I cried. Don't get me wrong -- this was devastating. I cried while I looked online for new dresses. I held in tears as I worked my way through a Zumba class. And then I went to the store and stepped into what would become my new gown. It was perfect. It not only fit perfectly aside from needing a hem, but it hugged my new curves and showed off the smaller me I'd worked so hard to get.

I properly mourned the loss of my old dress and tucked it into a closet until I'm ready to try and sell it. But the old me would never have even tried on my new dress, and I can't imagine getting married in anything else.

My journey it isn't for everyone. It was hard. During that summer, I worked out sometimes six days a week between my C2K program and Zumba classes. I still ate ice cream, and we still enjoyed dinners out frequently, but I made a lifestyle change.

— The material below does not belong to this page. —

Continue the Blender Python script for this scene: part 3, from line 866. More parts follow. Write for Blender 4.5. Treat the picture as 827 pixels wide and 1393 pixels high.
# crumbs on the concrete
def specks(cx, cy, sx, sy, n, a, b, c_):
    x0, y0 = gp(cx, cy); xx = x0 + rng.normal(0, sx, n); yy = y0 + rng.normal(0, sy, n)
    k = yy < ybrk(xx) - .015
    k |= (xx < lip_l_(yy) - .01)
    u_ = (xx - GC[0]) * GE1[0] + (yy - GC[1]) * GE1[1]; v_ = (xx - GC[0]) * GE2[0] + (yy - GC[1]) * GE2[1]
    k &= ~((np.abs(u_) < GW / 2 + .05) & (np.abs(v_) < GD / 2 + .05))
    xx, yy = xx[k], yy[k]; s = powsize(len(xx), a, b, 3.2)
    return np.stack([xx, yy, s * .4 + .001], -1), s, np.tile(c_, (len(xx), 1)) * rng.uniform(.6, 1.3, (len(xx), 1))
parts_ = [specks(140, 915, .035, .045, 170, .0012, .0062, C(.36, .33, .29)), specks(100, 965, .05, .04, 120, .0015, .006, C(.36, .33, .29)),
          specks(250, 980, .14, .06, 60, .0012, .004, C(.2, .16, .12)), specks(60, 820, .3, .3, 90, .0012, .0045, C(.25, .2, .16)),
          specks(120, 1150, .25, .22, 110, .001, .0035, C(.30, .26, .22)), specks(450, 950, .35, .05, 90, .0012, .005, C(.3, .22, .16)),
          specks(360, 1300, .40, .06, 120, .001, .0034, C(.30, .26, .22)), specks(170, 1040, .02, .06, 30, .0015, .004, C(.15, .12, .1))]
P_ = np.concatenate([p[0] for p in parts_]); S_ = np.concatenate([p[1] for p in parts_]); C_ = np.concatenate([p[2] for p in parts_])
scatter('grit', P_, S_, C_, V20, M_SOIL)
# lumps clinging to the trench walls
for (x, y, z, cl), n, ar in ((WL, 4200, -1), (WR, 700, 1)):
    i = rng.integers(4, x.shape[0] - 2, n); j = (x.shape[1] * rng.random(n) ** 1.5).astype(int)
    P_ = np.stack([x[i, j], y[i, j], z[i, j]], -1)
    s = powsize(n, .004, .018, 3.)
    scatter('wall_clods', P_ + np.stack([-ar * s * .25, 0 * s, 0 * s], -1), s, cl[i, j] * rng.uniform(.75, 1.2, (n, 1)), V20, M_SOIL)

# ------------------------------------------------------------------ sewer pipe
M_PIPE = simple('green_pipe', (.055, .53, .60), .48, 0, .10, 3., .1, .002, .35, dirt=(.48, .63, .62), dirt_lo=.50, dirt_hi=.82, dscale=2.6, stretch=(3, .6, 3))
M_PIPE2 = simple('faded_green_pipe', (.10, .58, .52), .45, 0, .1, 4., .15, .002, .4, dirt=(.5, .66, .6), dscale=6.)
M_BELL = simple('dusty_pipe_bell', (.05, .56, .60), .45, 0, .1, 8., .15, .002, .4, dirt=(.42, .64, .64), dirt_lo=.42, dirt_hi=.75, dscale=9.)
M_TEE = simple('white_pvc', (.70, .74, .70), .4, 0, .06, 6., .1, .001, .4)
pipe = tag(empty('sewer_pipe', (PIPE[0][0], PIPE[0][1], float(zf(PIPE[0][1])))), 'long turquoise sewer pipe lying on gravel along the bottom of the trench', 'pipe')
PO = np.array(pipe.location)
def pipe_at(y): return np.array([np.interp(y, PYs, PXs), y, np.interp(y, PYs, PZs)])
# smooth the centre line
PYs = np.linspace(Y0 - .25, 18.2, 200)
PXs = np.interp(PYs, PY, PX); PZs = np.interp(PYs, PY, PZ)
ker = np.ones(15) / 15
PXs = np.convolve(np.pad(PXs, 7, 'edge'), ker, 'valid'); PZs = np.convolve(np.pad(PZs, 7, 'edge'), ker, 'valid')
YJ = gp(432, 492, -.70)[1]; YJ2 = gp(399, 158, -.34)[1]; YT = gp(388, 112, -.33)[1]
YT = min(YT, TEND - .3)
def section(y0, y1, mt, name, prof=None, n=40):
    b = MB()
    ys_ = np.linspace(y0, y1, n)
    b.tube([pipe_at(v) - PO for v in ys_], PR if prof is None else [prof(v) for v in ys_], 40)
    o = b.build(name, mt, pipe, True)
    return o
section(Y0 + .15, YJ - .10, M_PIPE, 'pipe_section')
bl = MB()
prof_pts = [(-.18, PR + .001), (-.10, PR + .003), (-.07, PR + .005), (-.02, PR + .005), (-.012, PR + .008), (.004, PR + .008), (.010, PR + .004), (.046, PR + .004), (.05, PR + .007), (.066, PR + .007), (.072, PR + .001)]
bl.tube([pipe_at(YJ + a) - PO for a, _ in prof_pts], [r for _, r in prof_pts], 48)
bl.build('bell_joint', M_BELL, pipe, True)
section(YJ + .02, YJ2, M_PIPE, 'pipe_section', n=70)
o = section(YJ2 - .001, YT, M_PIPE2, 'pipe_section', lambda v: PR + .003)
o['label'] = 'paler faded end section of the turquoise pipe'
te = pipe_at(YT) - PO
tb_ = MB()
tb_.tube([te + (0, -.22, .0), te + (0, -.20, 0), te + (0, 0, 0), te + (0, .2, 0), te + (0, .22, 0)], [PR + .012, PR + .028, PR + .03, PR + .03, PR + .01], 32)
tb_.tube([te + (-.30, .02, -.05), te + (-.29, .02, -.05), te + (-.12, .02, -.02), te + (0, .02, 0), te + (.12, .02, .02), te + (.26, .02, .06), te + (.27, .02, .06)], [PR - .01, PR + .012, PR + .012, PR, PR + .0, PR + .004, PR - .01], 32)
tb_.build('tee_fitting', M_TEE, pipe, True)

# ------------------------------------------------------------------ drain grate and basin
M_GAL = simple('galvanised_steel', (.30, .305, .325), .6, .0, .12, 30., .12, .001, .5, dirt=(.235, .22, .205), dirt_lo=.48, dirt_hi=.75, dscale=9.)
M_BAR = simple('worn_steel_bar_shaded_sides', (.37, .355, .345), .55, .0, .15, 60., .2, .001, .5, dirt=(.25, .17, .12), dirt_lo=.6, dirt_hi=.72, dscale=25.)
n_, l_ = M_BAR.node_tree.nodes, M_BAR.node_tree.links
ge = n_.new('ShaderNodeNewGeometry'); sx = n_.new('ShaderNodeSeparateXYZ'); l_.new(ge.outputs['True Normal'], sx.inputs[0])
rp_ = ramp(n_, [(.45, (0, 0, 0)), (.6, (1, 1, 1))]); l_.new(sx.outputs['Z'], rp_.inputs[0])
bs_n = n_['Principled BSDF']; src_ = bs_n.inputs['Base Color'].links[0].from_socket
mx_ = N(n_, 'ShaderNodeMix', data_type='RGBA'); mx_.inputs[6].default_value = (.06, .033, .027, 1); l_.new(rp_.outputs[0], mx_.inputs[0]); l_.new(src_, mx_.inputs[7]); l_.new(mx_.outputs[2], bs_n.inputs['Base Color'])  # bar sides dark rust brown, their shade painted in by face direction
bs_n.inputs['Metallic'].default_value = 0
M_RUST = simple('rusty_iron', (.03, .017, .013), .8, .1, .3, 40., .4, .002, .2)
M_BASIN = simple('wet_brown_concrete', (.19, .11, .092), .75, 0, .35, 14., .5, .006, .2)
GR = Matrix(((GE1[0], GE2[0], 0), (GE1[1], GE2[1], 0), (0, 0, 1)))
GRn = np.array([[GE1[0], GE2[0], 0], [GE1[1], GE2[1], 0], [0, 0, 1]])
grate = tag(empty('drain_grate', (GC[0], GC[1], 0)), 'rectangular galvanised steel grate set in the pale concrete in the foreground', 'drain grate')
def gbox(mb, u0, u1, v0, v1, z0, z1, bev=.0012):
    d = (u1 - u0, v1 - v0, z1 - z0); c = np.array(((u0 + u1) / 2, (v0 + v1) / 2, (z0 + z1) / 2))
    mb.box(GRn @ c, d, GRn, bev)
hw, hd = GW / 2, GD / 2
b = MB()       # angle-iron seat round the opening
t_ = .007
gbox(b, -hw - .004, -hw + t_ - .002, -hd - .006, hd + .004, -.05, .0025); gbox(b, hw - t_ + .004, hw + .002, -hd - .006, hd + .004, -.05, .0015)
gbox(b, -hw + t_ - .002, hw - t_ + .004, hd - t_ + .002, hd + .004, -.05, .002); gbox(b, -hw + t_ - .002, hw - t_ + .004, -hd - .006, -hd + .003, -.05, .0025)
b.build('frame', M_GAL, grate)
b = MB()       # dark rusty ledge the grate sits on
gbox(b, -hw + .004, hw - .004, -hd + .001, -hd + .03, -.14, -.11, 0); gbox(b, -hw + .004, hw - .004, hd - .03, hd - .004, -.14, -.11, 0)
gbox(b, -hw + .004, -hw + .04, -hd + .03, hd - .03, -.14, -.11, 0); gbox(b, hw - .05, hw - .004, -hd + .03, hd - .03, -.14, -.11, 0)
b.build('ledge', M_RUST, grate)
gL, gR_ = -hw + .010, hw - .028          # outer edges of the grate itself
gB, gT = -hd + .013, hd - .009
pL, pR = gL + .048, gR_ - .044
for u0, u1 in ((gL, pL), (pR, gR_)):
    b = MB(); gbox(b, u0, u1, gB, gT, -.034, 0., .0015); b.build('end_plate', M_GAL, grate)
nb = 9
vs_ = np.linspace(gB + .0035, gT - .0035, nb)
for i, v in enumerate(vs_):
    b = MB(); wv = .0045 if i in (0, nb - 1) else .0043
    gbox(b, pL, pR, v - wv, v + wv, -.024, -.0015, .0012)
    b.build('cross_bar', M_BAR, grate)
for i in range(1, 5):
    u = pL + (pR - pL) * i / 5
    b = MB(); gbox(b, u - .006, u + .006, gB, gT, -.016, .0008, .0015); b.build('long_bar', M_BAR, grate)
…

It's not easy. It's a choice I make every day.

Sometime in the future -- next week, one year, five, 10 -- this will just be a funny story I tell people about my wedding, but when it was happening, it was a heightened stressful experience for three weeks. But I don't regret losing the weight or learning to run or the stress it caused me.

While the wedding was the inspiration for losing weight, I didn't do it for anyone but me. I didn't feel pressured to lose weight. I don't look at my wedding pictures and see someone I don't recognize (a very popular notion in the world of anti-wedding-weight-loss stories), but rather just a smaller version of me. The me that I am today, and hopefully tomorrow, and a few days longer than that.

And when the weight comes back -- whether from pregnancy or just because -- I'll still love fitness. I'll still have the knowledge of what I can do when I put my mind to it. And I'll still have my husband -- and in the end nothing else really matters.